▸ DATASET EXCERPT
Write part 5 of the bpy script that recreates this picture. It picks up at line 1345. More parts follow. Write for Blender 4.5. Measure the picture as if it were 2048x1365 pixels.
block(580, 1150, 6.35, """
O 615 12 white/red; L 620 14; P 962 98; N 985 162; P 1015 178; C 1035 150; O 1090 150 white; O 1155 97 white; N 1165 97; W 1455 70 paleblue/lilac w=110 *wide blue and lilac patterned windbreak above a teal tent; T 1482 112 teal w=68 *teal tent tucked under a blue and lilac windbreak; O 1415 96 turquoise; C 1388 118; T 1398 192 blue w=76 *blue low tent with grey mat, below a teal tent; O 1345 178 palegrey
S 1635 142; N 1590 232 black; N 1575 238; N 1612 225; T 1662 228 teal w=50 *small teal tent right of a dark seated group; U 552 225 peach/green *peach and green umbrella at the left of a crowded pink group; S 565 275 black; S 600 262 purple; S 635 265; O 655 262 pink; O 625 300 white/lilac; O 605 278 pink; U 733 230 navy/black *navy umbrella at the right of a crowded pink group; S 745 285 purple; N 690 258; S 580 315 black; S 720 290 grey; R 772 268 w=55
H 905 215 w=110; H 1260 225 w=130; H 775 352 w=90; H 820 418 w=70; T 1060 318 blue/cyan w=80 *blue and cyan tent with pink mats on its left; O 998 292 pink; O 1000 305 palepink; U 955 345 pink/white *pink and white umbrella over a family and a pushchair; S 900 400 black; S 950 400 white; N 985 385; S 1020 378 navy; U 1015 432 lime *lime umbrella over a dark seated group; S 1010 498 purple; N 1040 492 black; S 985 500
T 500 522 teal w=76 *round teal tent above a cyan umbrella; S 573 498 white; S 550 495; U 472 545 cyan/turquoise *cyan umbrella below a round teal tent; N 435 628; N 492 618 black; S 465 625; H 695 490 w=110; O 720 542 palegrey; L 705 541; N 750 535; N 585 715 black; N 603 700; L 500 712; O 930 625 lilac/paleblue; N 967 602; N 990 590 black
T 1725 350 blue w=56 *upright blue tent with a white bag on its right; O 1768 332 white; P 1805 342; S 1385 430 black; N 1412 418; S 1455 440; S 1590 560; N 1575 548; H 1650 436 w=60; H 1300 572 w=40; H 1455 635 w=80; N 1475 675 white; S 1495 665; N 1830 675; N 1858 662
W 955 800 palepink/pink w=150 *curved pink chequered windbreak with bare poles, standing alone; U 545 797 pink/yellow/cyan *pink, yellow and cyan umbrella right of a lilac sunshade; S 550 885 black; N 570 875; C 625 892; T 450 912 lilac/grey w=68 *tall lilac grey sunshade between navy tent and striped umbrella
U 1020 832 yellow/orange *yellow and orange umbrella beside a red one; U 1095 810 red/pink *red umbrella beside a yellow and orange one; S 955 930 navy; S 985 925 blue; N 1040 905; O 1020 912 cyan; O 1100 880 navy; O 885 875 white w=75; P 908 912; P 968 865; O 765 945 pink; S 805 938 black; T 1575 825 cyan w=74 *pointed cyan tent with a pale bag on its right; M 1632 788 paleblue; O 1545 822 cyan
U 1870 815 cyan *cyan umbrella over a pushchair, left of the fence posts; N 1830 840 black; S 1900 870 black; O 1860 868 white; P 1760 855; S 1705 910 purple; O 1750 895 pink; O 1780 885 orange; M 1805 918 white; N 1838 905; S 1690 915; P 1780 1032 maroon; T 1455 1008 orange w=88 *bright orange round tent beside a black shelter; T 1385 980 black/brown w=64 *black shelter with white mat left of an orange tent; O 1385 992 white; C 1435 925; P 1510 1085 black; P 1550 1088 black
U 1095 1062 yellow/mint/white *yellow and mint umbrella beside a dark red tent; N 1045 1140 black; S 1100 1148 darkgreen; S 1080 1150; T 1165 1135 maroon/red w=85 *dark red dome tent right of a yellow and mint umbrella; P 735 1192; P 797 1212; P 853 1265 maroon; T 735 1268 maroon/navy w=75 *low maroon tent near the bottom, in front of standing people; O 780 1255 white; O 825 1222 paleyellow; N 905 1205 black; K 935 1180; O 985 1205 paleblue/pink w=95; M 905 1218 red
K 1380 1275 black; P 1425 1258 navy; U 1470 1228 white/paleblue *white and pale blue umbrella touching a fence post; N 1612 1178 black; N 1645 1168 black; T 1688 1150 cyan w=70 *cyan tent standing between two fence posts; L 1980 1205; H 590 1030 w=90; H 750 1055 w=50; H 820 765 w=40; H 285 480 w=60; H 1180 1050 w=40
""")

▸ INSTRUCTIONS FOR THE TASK
Each line of the material should be duplicated exactly, please.

▸ REPLY TO THE EXERCISE
Write part 5 of the bpy script that recreates this picture. It picks up at line 1345. More parts follow. Write for Blender 4.5. Measure the picture as if it were 2048x1365 pixels.
block(580, 1150, 6.35, """
O 615 12 white/red; L 620 14; P 962 98; N 985 162; P 1015 178; C 1035 150; O 1090 150 white; O 1155 97 white; N 1165 97; W 1455 70 paleblue/lilac w=110 *wide blue and lilac patterned windbreak above a teal tent; T 1482 112 teal w=68 *teal tent tucked under a blue and lilac windbreak; O 1415 96 turquoise; C 1388 118; T 1398 192 blue w=76 *blue low tent with grey mat, below a teal tent; O 1345 178 palegrey
S 1635 142; N 1590 232 black; N 1575 238; N 1612 225; T 1662 228 teal w=50 *small teal tent right of a dark seated group; U 552 225 peach/green *peach and green umbrella at the left of a crowded pink group; S 565 275 black; S 600 262 purple; S 635 265; O 655 262 pink; O 625 300 white/lilac; O 605 278 pink; U 733 230 navy/black *navy umbrella at the right of a crowded pink group; S 745 285 purple; N 690 258; S 580 315 black; S 720 290 grey; R 772 268 w=55
H 905 215 w=110; H 1260 225 w=130; H 775 352 w=90; H 820 418 w=70; T 1060 318 blue/cyan w=80 *blue and cyan tent with pink mats on its left; O 998 292 pink; O 1000 305 palepink; U 955 345 pink/white *pink and white umbrella over a family and a pushchair; S 900 400 black; S 950 400 white; N 985 385; S 1020 378 navy; U 1015 432 lime *lime umbrella over a dark seated group; S 1010 498 purple; N 1040 492 black; S 985 500
T 500 522 teal w=76 *round teal tent above a cyan umbrella; S 573 498 white; S 550 495; U 472 545 cyan/turquoise *cyan umbrella below a round teal tent; N 435 628; N 492 618 black; S 465 625; H 695 490 w=110; O 720 542 palegrey; L 705 541; N 750 535; N 585 715 black; N 603 700; L 500 712; O 930 625 lilac/paleblue; N 967 602; N 990 590 black
T 1725 350 blue w=56 *upright blue tent with a white bag on its right; O 1768 332 white; P 1805 342; S 1385 430 black; N 1412 418; S 1455 440; S 1590 560; N 1575 548; H 1650 436 w=60; H 1300 572 w=40; H 1455 635 w=80; N 1475 675 white; S 1495 665; N 1830 675; N 1858 662
W 955 800 palepink/pink w=150 *curved pink chequered windbreak with bare poles, standing alone; U 545 797 pink/yellow/cyan *pink, yellow and cyan umbrella right of a lilac sunshade; S 550 885 black; N 570 875; C 625 892; T 450 912 lilac/grey w=68 *tall lilac grey sunshade between navy tent and striped umbrella
U 1020 832 yellow/orange *yellow and orange umbrella beside a red one; U 1095 810 red/pink *red umbrella beside a yellow and orange one; S 955 930 navy; S 985 925 blue; N 1040 905; O 1020 912 cyan; O 1100 880 navy; O 885 875 white w=75; P 908 912; P 968 865; O 765 945 pink; S 805 938 black; T 1575 825 cyan w=74 *pointed cyan tent with a pale bag on its right; M 1632 788 paleblue; O 1545 822 cyan
U 1870 815 cyan *cyan umbrella over a pushchair, left of the fence posts; N 1830 840 black; S 1900 870 black; O 1860 868 white; P 1760 855; S 1705 910 purple; O 1750 895 pink; O 1780 885 orange; M 1805 918 white; N 1838 905; S 1690 915; P 1780 1032 maroon; T 1455 1008 orange w=88 *bright orange round tent beside a black shelter; T 1385 980 black/brown w=64 *black shelter with white mat left of an orange tent; O 1385 992 white; C 1435 925; P 1510 1085 black; P 1550 1088 black
U 1095 1062 yellow/mint/white *yellow and mint umbrella beside a dark red tent; N 1045 1140 black; S 1100 1148 darkgreen; S 1080 1150; T 1165 1135 maroon/red w=85 *dark red dome tent right of a yellow and mint umbrella; P 735 1192; P 797 1212; P 853 1265 maroon; T 735 1268 maroon/navy w=75 *low maroon tent near the bottom, in front of standing people; O 780 1255 white; O 825 1222 paleyellow; N 905 1205 black; K 935 1180; O 985 1205 paleblue/pink w=95; M 905 1218 red
K 1380 1275 black; P 1425 1258 navy; U 1470 1228 white/paleblue *white and pale blue umbrella touching a fence post; N 1612 1178 black; N 1645 1168 black; T 1688 1150 cyan w=70 *cyan tent standing between two fence posts; L 1980 1205; H 590 1030 w=90; H 750 1055 w=50; H 820 765 w=40; H 285 480 w=60; H 1180 1050 w=40
""")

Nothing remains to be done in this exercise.